Your output is the lines from the first one to the one containing "1.214, 2.415, bevel=0)", repeated exactly, with images left out.

───── Data ─────

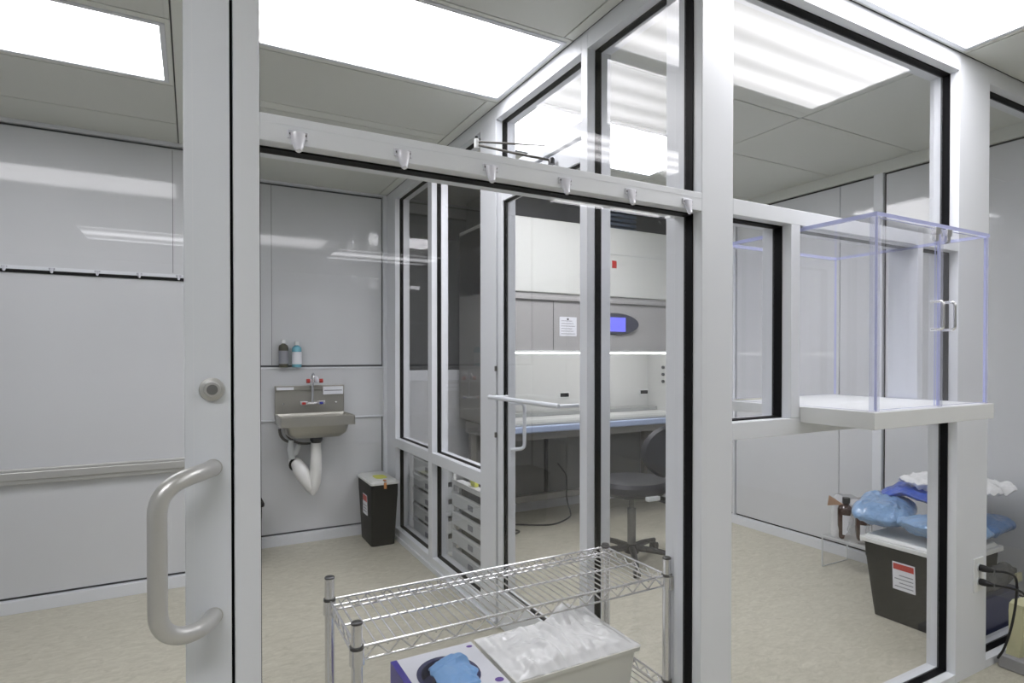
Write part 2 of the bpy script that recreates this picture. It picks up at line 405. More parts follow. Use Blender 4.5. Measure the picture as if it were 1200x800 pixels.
B('panel_seam', 'seam', wb, .468, .4705, 4.2312, 4.2325, 1.214, 2.415, bevel=0)

# --- nearer wall on the left (Y=3.73)
wl = empty('wall_left', (-1.2, 3.73, 0), 'white gloss panelled wall with crash rail and coat rail seen through the entry door', 'wall', kind='structure')
MB().box(-2.7, .042, 3.752, 4.30, 0, ZC).build('wall_core', 'seam', wl)
B('side_panel', 'panel', wl, .044, .05, 3.73, 4.22, 0, ZC)
B('base_rail', 'trim', wl, -2.7, .044, 3.715, 3.75, 0, .064)
B('lower_panel', 'panel', wl, -2.7, .03, 3.74, 3.75, .076, 1.688)
B('upper_panel', 'panel', wl, -2.7, .03, 3.734, 3.75, 1.70, 2.408)
B('top_rail', 'trim', wl, -2.7, .044, 3.72, 3.75, 2.42, ZC)
B('panel_seam', 'seam', wl, -.0905, -.088, 3.7335, 3.7345, 1.73, 2.40, bevel=0)
MB().box(-2.7, .04, 3.712, 3.74, .638, .66).box(-2.7, .04, 3.704, 3.74, .66, .70).box(-2.7, .04, 3.712, 3.74, .70, .715).build('crash_rail', 'brushed', wl, bevel=.004, label='satin metal crash rail')
B('left_end_wall', 'panel', wl, -2.7, -2.6, 1.18, 4.3, 0, ZC)

# --- right wall of the hood room (X=3.645)
wr = empty('wall_right', (3.645, 2.6, 0), 'white gloss panelled wall behind the blue packs and the black bin', 'wall', kind='structure')
MB().box(3.665, 3.72, 1.18, 4.3, 0, ZC).build('wall_core', 'black', wr)
B('base_rail', 'trim', wr, 3.63, 3.665, 1.285, 4.22, 0, .062)
B('top_rail', 'ceil', wr, 3.64, 3.665, 1.285, 4.22, 2.372, ZC)
for y0, y1 in ((3.165, 4.22), (2.325, 3.135), (2.108, 2.321), (1.30, 2.038)):
    B('wall_panel', 'panel', wr, 3.654, 3.665, y0, y1, .074, 2.36)
B('mullion', 'trim', wr, 3.64, 3.665, 2.05, 2.105, .062, 2.372)
B('corner_trim', 'trim', wr, 3.64, 3.665, 3.142, 3.16, .062, 2.372)
# back wall of the hood room with a window into an unlit room
wh = empty('wall_hood', (2.5, 4.22, 0), 'white wall behind the biosafety cabinet', 'wall', kind='structure')
B('wall_panel', 'panel', wh, 1.355, 3.665, 4.22, 4.28, 0, 1.09); B('wall_panel', 'panel', wh, 1.95, 3.665, 4.22, 4.28, 1.17, 2.34)
B('sill_rail', 'trim', wh, 1.355, 3.665, 4.212, 4.28, 1.09, 1.17); B('top_rail', 'midgrey', wh, 1.355, 3.665, 4.215, 4.28, 2.34, ZC)
B('base_rail', 'trim', wh, 1.355, 3.64, 4.205, 4.22, 0, .09)
window(14, 1.365, 1.94, 1.17, 2.34, 'dim window in the back wall left of the biosafety cabinet', a=4.225, b=4.27, gl=(4.245, 4.25))
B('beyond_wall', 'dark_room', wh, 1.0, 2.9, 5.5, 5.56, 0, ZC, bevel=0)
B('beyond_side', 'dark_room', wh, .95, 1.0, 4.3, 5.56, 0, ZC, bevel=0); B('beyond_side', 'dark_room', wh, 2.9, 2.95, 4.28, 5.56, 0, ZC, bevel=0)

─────

**Result**
Write part 2 of the bpy script that recreates this picture. It picks up at line 405. More parts follow. Use Blender 4.5. Measure the picture as if it were 1200x800 pixels.
B('panel_seam', 'seam', wb, .468, .4705, 4.2312, 4.2325, 1.214, 2.415, bevel=0)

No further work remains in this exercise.